• GIVEN REQUEST:
How many of the lines contain the string "part"? Give the number, with no other words.

[Rows from a 3D scene dataset]
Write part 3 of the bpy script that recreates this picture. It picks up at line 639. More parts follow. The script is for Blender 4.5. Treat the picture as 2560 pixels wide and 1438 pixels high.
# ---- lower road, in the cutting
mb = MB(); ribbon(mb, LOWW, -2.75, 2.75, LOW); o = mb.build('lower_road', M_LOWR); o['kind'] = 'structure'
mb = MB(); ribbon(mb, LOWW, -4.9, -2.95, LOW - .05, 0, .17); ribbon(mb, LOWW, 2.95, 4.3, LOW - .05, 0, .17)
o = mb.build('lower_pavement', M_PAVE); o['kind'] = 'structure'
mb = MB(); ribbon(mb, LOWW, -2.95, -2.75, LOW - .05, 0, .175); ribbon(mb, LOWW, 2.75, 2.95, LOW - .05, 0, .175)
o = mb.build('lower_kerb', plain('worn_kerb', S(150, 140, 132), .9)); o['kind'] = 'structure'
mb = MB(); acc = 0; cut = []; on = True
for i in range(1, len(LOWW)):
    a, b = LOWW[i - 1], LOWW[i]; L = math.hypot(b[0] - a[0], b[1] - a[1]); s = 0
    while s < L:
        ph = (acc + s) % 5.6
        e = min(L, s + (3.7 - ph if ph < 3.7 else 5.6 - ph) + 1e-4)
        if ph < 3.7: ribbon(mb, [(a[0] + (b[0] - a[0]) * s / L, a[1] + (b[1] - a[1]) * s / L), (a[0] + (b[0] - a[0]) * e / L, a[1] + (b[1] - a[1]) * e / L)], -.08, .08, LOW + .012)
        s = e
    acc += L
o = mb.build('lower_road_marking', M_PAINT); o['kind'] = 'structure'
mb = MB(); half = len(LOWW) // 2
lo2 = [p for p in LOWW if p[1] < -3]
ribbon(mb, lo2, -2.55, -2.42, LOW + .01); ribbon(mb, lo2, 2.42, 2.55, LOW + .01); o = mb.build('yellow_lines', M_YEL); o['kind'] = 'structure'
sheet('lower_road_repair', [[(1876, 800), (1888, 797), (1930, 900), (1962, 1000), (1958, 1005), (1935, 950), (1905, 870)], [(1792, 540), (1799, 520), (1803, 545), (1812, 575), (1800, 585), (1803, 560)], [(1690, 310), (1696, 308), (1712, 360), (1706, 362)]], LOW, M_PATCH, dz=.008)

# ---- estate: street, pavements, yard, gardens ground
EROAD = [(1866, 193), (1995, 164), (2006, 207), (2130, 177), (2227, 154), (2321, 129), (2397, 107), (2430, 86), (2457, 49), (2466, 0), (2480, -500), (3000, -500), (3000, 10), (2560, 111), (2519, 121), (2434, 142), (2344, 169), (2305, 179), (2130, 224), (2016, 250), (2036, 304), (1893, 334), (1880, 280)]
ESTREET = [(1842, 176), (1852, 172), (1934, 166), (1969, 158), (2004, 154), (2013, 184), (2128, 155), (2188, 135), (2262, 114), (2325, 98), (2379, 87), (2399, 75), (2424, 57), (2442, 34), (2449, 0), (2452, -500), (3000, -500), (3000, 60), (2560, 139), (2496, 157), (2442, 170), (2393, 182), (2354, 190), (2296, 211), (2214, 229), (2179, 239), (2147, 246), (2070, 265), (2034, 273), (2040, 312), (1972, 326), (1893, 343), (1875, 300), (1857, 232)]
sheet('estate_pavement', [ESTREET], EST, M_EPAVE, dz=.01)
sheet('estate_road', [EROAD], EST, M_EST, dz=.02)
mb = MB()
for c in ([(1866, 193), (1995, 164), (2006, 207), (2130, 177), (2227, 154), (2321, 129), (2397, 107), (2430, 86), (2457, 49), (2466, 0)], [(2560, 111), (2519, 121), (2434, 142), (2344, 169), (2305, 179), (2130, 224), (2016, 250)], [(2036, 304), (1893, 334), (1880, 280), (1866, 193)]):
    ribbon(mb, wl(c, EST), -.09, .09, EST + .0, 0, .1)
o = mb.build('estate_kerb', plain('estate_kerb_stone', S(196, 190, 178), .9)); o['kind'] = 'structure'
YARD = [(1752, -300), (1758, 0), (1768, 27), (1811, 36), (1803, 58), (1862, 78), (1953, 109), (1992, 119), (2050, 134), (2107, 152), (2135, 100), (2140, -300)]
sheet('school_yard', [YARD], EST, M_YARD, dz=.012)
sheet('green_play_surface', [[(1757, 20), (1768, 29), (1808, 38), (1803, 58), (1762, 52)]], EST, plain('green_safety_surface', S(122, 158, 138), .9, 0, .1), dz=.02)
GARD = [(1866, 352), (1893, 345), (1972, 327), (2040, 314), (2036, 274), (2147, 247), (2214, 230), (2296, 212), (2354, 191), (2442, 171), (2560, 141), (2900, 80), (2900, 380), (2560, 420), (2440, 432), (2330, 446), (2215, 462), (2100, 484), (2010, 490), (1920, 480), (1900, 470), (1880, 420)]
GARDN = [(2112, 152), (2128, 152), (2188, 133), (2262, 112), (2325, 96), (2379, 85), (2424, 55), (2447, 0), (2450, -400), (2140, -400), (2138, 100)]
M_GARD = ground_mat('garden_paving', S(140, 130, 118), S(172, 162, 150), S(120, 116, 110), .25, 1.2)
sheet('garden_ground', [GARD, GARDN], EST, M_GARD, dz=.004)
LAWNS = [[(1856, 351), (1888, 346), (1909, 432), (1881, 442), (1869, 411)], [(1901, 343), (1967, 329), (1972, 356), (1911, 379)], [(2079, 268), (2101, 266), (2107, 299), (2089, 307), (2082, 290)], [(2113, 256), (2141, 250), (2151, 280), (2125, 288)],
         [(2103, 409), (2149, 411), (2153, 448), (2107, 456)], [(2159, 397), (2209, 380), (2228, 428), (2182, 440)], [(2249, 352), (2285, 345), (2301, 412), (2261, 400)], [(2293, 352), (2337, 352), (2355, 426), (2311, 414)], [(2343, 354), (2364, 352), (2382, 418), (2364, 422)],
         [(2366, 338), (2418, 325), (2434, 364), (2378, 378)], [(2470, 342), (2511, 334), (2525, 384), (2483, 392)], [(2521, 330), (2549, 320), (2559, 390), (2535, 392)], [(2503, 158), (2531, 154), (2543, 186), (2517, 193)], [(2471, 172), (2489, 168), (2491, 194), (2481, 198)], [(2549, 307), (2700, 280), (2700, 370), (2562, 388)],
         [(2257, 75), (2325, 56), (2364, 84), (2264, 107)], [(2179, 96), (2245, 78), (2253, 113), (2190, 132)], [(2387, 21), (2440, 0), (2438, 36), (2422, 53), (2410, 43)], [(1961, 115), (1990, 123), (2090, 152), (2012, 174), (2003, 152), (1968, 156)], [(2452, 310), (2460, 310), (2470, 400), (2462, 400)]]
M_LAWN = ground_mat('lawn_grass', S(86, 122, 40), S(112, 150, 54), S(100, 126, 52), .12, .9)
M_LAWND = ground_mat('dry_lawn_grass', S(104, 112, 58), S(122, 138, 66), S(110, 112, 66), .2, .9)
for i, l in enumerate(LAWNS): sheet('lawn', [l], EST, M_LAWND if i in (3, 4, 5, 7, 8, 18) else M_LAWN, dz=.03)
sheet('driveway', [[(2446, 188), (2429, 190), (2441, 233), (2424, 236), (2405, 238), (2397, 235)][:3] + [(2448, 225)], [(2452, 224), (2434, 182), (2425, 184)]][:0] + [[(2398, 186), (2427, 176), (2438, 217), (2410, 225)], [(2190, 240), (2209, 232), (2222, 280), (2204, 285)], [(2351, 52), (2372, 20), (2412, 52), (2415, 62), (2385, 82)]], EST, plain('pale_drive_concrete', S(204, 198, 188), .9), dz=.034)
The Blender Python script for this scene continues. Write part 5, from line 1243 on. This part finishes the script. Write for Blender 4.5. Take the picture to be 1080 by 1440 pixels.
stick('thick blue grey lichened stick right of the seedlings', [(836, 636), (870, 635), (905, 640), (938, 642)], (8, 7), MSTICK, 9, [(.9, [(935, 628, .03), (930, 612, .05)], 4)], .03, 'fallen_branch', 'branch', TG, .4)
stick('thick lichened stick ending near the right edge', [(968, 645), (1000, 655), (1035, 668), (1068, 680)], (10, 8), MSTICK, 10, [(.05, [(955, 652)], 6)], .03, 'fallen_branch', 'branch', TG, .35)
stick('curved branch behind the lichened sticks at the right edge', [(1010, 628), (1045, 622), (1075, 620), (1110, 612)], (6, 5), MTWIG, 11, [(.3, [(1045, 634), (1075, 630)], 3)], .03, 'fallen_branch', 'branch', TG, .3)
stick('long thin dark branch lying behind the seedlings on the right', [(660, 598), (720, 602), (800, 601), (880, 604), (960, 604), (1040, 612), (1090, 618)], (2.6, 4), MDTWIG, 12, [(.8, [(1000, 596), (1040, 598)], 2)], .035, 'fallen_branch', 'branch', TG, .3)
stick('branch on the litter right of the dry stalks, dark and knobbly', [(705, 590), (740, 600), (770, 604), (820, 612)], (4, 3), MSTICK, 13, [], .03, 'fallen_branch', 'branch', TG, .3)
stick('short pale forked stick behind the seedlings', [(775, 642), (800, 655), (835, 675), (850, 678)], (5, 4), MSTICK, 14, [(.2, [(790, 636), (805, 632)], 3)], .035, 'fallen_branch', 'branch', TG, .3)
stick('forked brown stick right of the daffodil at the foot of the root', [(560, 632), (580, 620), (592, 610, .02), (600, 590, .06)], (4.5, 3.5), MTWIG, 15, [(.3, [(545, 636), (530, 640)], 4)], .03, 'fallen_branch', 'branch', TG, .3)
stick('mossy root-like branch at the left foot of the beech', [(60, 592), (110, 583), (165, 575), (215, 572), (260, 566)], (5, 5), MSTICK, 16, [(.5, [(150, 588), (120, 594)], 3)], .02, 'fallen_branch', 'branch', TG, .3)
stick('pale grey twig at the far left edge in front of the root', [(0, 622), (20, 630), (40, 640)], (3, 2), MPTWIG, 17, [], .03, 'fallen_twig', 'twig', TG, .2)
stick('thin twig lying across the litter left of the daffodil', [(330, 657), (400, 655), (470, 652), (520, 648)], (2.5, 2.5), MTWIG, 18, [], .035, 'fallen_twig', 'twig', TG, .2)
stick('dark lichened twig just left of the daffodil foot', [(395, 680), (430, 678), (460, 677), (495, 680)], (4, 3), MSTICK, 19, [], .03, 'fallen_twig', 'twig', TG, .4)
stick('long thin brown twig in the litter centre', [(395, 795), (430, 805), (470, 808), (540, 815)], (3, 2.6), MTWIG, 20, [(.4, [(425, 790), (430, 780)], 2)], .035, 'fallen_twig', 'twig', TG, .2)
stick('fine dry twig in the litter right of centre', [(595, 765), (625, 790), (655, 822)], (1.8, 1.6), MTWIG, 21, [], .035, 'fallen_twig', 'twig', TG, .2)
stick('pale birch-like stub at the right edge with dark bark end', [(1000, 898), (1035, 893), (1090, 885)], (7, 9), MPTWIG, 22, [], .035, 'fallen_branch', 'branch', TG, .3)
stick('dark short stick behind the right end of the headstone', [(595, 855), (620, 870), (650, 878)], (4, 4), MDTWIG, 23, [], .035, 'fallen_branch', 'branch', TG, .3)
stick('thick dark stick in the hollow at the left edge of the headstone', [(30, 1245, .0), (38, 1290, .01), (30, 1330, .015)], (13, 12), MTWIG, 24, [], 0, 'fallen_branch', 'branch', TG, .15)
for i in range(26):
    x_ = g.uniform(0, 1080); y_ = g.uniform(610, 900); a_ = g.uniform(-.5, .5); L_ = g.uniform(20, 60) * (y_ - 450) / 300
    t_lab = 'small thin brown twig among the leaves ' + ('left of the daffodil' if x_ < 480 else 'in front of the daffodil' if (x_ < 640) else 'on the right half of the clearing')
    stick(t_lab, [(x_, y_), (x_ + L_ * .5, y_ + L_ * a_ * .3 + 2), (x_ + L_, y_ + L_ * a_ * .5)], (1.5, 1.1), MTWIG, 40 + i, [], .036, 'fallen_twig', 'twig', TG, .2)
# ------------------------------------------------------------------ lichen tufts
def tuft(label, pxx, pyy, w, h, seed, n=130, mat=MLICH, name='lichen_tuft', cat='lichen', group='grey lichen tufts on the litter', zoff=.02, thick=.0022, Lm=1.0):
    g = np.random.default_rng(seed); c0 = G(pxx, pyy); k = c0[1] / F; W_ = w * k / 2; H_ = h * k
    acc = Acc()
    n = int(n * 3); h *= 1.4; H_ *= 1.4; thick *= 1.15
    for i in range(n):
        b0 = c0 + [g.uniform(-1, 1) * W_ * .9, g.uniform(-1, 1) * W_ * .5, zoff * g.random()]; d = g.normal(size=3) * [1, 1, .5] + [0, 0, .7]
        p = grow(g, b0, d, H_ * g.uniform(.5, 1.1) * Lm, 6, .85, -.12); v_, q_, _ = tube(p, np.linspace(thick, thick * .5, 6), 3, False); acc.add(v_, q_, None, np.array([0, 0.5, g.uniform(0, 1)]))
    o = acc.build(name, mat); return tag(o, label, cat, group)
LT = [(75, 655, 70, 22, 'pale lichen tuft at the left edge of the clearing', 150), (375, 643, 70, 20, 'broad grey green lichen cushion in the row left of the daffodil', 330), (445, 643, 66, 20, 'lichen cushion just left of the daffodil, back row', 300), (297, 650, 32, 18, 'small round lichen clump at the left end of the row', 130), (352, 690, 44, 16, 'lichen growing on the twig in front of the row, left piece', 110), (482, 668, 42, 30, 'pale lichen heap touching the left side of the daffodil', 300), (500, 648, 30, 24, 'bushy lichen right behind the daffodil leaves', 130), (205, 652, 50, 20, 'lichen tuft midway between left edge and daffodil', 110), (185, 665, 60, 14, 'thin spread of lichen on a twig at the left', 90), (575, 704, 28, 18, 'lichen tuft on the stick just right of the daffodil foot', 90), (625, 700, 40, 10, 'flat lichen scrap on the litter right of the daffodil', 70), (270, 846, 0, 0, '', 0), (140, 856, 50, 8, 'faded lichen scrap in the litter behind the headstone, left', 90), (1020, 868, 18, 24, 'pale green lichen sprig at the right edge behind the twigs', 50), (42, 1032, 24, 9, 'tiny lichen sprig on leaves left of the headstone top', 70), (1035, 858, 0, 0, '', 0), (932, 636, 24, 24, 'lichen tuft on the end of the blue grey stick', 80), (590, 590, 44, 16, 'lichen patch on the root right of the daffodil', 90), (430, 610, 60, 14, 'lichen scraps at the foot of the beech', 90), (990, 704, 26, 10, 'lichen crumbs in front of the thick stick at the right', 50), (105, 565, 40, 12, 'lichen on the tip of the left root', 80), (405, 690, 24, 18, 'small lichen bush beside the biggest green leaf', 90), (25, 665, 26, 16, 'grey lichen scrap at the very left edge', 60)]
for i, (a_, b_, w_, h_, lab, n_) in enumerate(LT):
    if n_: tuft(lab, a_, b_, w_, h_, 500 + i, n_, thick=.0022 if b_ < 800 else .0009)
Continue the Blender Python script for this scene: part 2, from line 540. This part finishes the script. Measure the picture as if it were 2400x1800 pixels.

• ANSWER IN FULL:
3